Why haven’t we talked more about Dr. King; the realist? Why are we so stuck on Martin; the Dreamer? What good is a dream without actions? What good are quotable quotes without a complete picture?

I’ll tell you what good they are. They’re good for those who hated Dr. King when he was alive and now build monuments to him in his death because they know he's not alive to protect his own legacy and too many people are dense enough to let them create one for him. They’re good because they safely put blinders on our eyes. They raise up a man that we love and mutilate him into a man that they can love. They tell us just enough about him so that we can walk hand in hand one Monday out of the year. They tell us just enough so that we can keep on hanging onto that one “dream” that has long since turned into a nightmare of gargantuan proportions (especially for African-Americans).

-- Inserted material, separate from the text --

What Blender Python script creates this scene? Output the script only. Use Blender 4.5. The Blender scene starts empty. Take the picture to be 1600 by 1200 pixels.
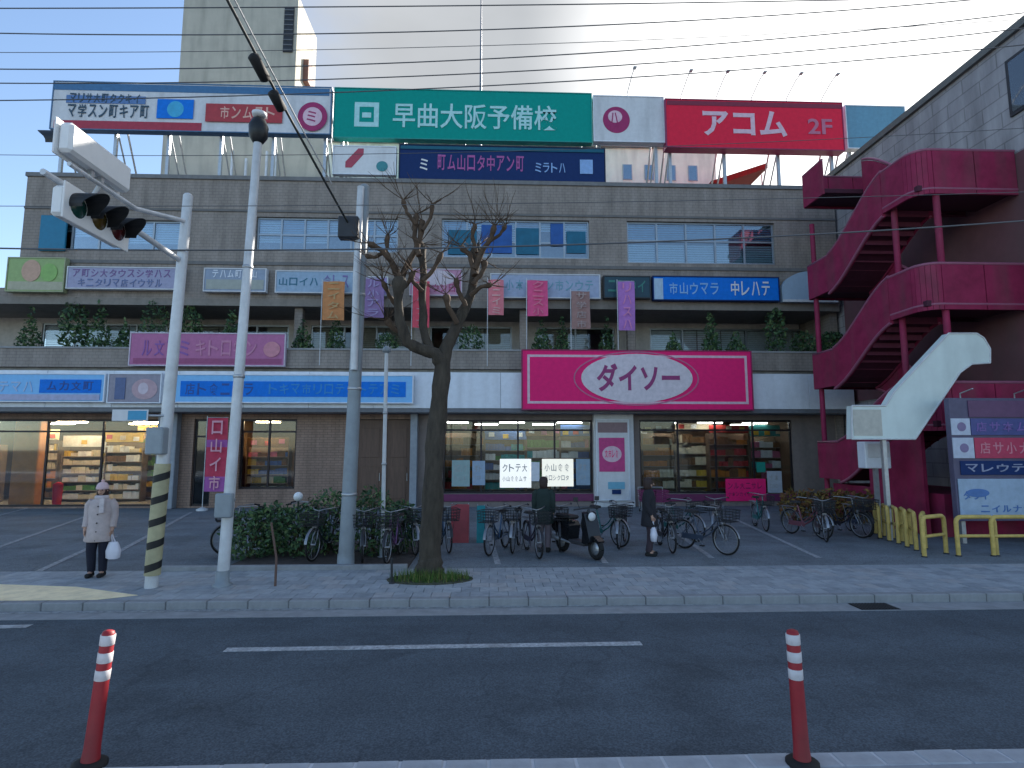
import bpy, bmesh, math, random
from mathutils import Vector, Matrix, Euler
random.seed(7)
PI = math.pi
R = math.radians
scene = bpy.context.scene
COL = scene.collection

# ------------------------------------------------------------------ camera
FPX, CAMZ, YAW, HOR = 900.0, 2.4, 2.2, 700.0
PITCH = math.atan((HOR - 600) / FPX)
cam_d = bpy.data.cameras.new('camera')
cam_d.sensor_width = 36
cam_d.lens = 36 * FPX / 1600
cam_d.clip_end = 2000
cam = bpy.data.objects.new('camera', cam_d)
COL.objects.link(cam)
cam.location = (0, 0, CAMZ)
cam.rotation_euler = (PI / 2 + PITCH, 0, -R(YAW))
scene.camera = cam

# ------------------------------------------------------------------ light
SUN_EL, SUN_AZ = 29.0, 38.0           # degrees; azimuth measured from +Y towards +X
sun_dir = Vector((math.sin(R(SUN_AZ)) * math.cos(R(SUN_EL)), math.cos(R(SUN_AZ)) * math.cos(R(SUN_EL)), math.sin(R(SUN_EL))))
w = bpy.data.worlds.new('World')
scene.world = w
w.use_nodes = True
nt = w.node_tree
nt.nodes.clear()
def N(t, **k):
    n = nt.nodes.new(t)
    for a, b in k.items(): setattr(n, a, b)
    return n
L = nt.links.new
out = N('ShaderNodeOutputWorld'); bg = N('ShaderNodeBackground')
bg.inputs[1].default_value = 0.077
sky = N('ShaderNodeTexSky', sky_type='NISHITA')
sky.sun_disc = False
sky.sun_elevation = R(SUN_EL); sky.sun_rotation = R(SUN_AZ)
sky.air_density = 1.0; sky.dust_density = 0.6; sky.ozone_density = 1.6
tc = N('ShaderNodeTexCoord')
dot = N('ShaderNodeVectorMath', operation='DOT_PRODUCT'); dot.inputs[1].default_value = sun_dir
L(tc.outputs['Generated'], dot.inputs[0])
mp = N('ShaderNodeMapping'); mp.inputs['Scale'].default_value = (1, 1, 2.6)
L(tc.outputs['Generated'], mp.inputs[0])
nz = N('ShaderNodeTexNoise'); nz.inputs['Scale'].default_value = 2.2; nz.inputs['Detail'].default_value = 7; nz.inputs['Roughness'].default_value = .55
L(mp.outputs[0], nz.inputs['Vector'])
ad = N('ShaderNodeMath', operation='MULTIPLY_ADD'); ad.inputs[1].default_value = 0.34
L(nz.outputs['Fac'], ad.inputs[0]); L(dot.outputs['Value'], ad.inputs[2])
mr = N('ShaderNodeMapRange', interpolation_type='SMOOTHSTEP')
mr.inputs[1].default_value = 0.70; mr.inputs[2].default_value = 0.93
L(ad.outputs[0], mr.inputs[0])
mg = N('ShaderNodeMapRange', interpolation_type='SMOOTHSTEP')
mg.inputs[1].default_value = 0.86; mg.inputs[2].default_value = 0.99
L(dot.outputs['Value'], mg.inputs[0])
cc = N('ShaderNodeMix', data_type='RGBA')
cc.inputs[6].default_value = (2.2, 2.3, 2.42, 1); cc.inputs[7].default_value = (7.4, 7.35, 7.25, 1)
L(mg.outputs[0], cc.inputs[0])
nz2 = N('ShaderNodeTexNoise'); nz2.inputs['Scale'].default_value = 3.0; nz2.inputs['Detail'].default_value = 5
L(mp.outputs[0], nz2.inputs['Vector'])
cm = N('ShaderNodeMapRange'); cm.inputs[1].default_value = .3; cm.inputs[2].default_value = .7; cm.inputs[3].default_value = .9; cm.inputs[4].default_value = 1.1
L(nz2.outputs['Fac'], cm.inputs[0])
cs = N('ShaderNodeVectorMath', operation='SCALE'); L(cc.outputs[2], cs.inputs[0]); L(cm.outputs[0], cs.inputs['Scale'])
mx = N('ShaderNodeMix', data_type='RGBA')
L(mr.outputs[0], mx.inputs[0]); L(sky.outputs[0], mx.inputs[6]); L(cs.outputs[0], mx.inputs[7])
L(mx.outputs[2], bg.inputs[0]); L(bg.outputs[0], out.inputs[0])

sd = bpy.data.lights.new('sun', 'SUN'); sd.energy = 3.2; sd.angle = R(0.5); sd.color = (1, .93, .84)
so = bpy.data.objects.new('sun', sd); COL.objects.link(so)
so.rotation_euler = sun_dir.to_track_quat('Z', 'Y').to_euler(); so.location = sun_dir * 60
vs = scene.view_settings
vs.view_transform = 'Standard'; vs.look = 'None'; vs.gamma = 1; vs.use_curve_mapping = False
vs.exposure = 1.88
scene.cycles.max_bounces = 6; scene.cycles.transparent_max_bounces = 12
scene.cycles.caustics_reflective = False; scene.cycles.caustics_refractive = False

# ------------------------------------------------------------------ places: turning a point of the photograph into a place
CR = cam.rotation_euler.to_matrix()
def ray(px, py):
    return CR @ Vector((px - 800, -(py - 600), -FPX))
def U(px, py, Y):
    d = ray(px, py); t = Y / d.y
    return Vector((d.x * t, Y, CAMZ + d.z * t))
def G(px, py, z=0.12):
    d = ray(px, py); t = (z - CAMZ) / d.z
    return Vector((d.x * t, d.y * t, z))
def box_at(px0, py0, px1, py1, Y):          # -> x0, x1, z0, z1 of a rectangle standing at depth Y
    cy, cx = (py0 + py1) / 2, (px0 + px1) / 2
    return U(px0, cy, Y).x, U(px1, cy, Y).x, U(cx, py1, Y).z, U(cx, py0, Y).z

# ------------------------------------------------------------------ materials
MATS = {}
def mat(name, color, rough=.7, metal=0., var=.12, scale=6., bump=0., emit=0., spec=.4, stretch=(1, 1, 1), dirt=0.):
    if name in MATS: return MATS[name]
    m = bpy.data.materials.new(name); m.use_nodes = True
    t = m.node_tree; b = t.nodes['Principled BSDF']
    b.inputs['Roughness'].default_value = rough; b.inputs['Metallic'].default_value = metal
    b.inputs['Specular IOR Level'].default_value = spec
    c = (*color, 1)
    b.inputs['Base Color'].default_value = c
    if var or bump or dirt:
        co = t.nodes.new('ShaderNodeTexCoord'); mp = t.nodes.new('ShaderNodeMapping')
        mp.inputs['Scale'].default_value = stretch
        t.links.new(co.outputs['Object'], mp.inputs[0])
        n = t.nodes.new('ShaderNodeTexNoise'); n.inputs['Scale'].default_value = scale; n.inputs['Detail'].default_value = 6
        n.inputs['Roughness'].default_value = .62
        t.links.new(mp.outputs[0], n.inputs['Vector'])
        r = t.nodes.new('ShaderNodeMapRange'); r.inputs[1].default_value = .3; r.inputs[2].default_value = .7
        r.inputs[3].default_value = 1 - var; r.inputs[4].default_value = 1 + var
        t.links.new(n.outputs['Fac'], r.inputs[0])
        s = t.nodes.new('ShaderNodeVectorMath'); s.operation = 'SCALE'; s.inputs[0].default_value = color
        t.links.new(r.outputs[0], s.inputs['Scale'])
        last = s.outputs[0]
        if dirt:
            n2 = t.nodes.new('ShaderNodeTexNoise'); n2.inputs['Scale'].default_value = 1.3; n2.inputs['Detail'].default_value = 8
            mp2 = t.nodes.new('ShaderNodeMapping'); mp2.inputs['Scale'].default_value = (1.6, 1.6, .25)
            t.links.new(co.outputs['Object'], mp2.inputs[0]); t.links.new(mp2.outputs[0], n2.inputs['Vector'])
            r2 = t.nodes.new('ShaderNodeMapRange'); r2.inputs[1].default_value = .45; r2.inputs[2].default_value = .72
            r2.inputs[3].default_value = 0; r2.inputs[4].default_value = dirt
            t.links.new(n2.outputs['Fac'], r2.inputs[0])
            mxx = t.nodes.new('ShaderNodeMix'); mxx.data_type = 'RGBA'; mxx.inputs[7].default_value = (.09, .085, .075, 1)
            t.links.new(r2.outputs[0], mxx.inputs[0]); t.links.new(last, mxx.inputs[6]); last = mxx.outputs[2]
        t.links.new(last, b.inputs['Base Color'])
        if bump:
            bp = t.nodes.new('ShaderNodeBump'); bp.inputs['Strength'].default_value = bump; bp.inputs['Distance'].default_value = .02
            n3 = t.nodes.new('ShaderNodeTexNoise'); n3.inputs['Scale'].default_value = scale * 6; n3.inputs['Detail'].default_value = 4
            t.links.new(mp.outputs[0], n3.inputs['Vector'])
            t.links.new(n3.outputs['Fac'], bp.inputs['Height']); t.links.new(bp.outputs[0], b.inputs['Normal'])
    if emit:
        b.inputs['Emission Color'].default_value = c; b.inputs['Emission Strength'].default_value = emit
    MATS[name] = m
    return m
def tile_mat(name, c1, c2, mortar, w_, h_, axes='XZ', rough=.75):
    if name in MATS: return MATS[name]
    m = mat(name, c1, rough, var=0, bump=0)
    t = m.node_tree; b = t.nodes['Principled BSDF']
    co = t.nodes.new('ShaderNodeTexCoord'); sp = t.nodes.new('ShaderNodeSeparateXYZ'); cb = t.nodes.new('ShaderNodeCombineXYZ')
    t.links.new(co.outputs['Object'], sp.inputs[0])
    t.links.new(sp.outputs[axes[0]], cb.inputs[0]); t.links.new(sp.outputs[axes[1]], cb.inputs[1])
    br = t.nodes.new('ShaderNodeTexBrick'); br.inputs['Scale'].default_value = 1
    br.inputs['Brick Width'].default_value = w_; br.inputs['Row Height'].default_value = h_
    br.inputs['Mortar Size'].default_value = .012 if h_ < .4 else .02
    br.inputs['Color1'].default_value = (*c1, 1); br.inputs['Color2'].default_value = (*c2, 1); br.inputs['Mortar'].default_value = (*mortar, 1)
    t.links.new(cb.outputs[0], br.inputs['Vector'])
    n = t.nodes.new('ShaderNodeTexNoise'); n.inputs['Scale'].default_value = 1.3; n.inputs['Detail'].default_value = 9; n.inputs['Roughness'].default_value = .65
    mp = t.nodes.new('ShaderNodeMapping'); mp.inputs['Scale'].default_value = (1.5, 1.5, .3)
    t.links.new(co.outputs['Object'], mp.inputs[0]); t.links.new(mp.outputs[0], n.inputs['Vector'])
    r = t.nodes.new('ShaderNodeMapRange'); r.inputs[1].default_value = .3; r.inputs[2].default_value = .7; r.inputs[3].default_value = .64; r.inputs[4].default_value = 1.2
    t.links.new(n.outputs['Fac'], r.inputs[0])
    s = t.nodes.new('ShaderNodeVectorMath'); s.operation = 'SCALE'
    t.links.new(br.outputs['Color'], s.inputs[0]); t.links.new(r.outputs[0], s.inputs['Scale'])
    t.links.new(s.outputs[0], b.inputs['Base Color'])
    bp = t.nodes.new('ShaderNodeBump'); bp.inputs['Strength'].default_value = .35; bp.inputs['Distance'].default_value = .01; bp.invert = True
    t.links.new(br.outputs['Fac'], bp.inputs['Height']); t.links.new(bp.outputs[0], b.inputs['Normal'])
    return m
def glass_mat(name, tint, refl=.1):
    if name in MATS: return MATS[name]
    m = bpy.data.materials.new(name); m.use_nodes = True; t = m.node_tree; t.nodes.clear()
    o = t.nodes.new('ShaderNodeOutputMaterial'); tr = t.nodes.new('ShaderNodeBsdfTransparent'); gl = t.nodes.new('ShaderNodeBsdfGlossy')
    tr.inputs[0].default_value = (*tint, 1); gl.inputs['Roughness'].default_value = .03; gl.inputs[0].default_value = (.9, .95, 1, 1)
    lw = t.nodes.new('ShaderNodeFresnel'); lw.inputs[0].default_value = 1.5
    a = t.nodes.new('ShaderNodeMath'); a.operation = 'ADD'; a.inputs[1].default_value = refl
    t.links.new(lw.outputs[0], a.inputs[0])
    mxx = t.nodes.new('ShaderNodeMixShader')
    t.links.new(a.outputs[0], mxx.inputs[0]); t.links.new(tr.outputs[0], mxx.inputs[1]); t.links.new(gl.outputs[0], mxx.inputs[2])
    t.links.new(mxx.outputs[0], o.inputs[0]); MATS[name] = m
    return m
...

Dr. King wasn’t a harmless caricature of a man who thought the solution to all injustice was integration. No, that's what they would have you to believe. Dr. King wasn’t like the Jesus in the pictures who went around carrying lambs. Dr. King was more like the Jesus who went into the temple and overturned tables. He was a man who said things like, “But God has a way of putting nations in their place……He has a way of saying ‘if you don’t stop your reckless course, I’ll rise up and break the backbone of your power.’ And that can happen to America.”

And yet, a man who lost his life while fighting for the rights of sanitation workers is now celebrated by Fortune 500 companies and we sit idly by as if that makes an ounce of sense. We sit around and listen to people twist his words for their own twisted gain while they support a war that Dr. King would’ve been just as sickened by as he was by the Vietnam War.

What we need to do is stop dreaming and WAKE UP and smell the coffee. We better take back Martin. We better let him have his own dream and think of some ways to get ourselves out of this terrible situation. We better remember who he was. We better be willing to give our lives just like he gave his.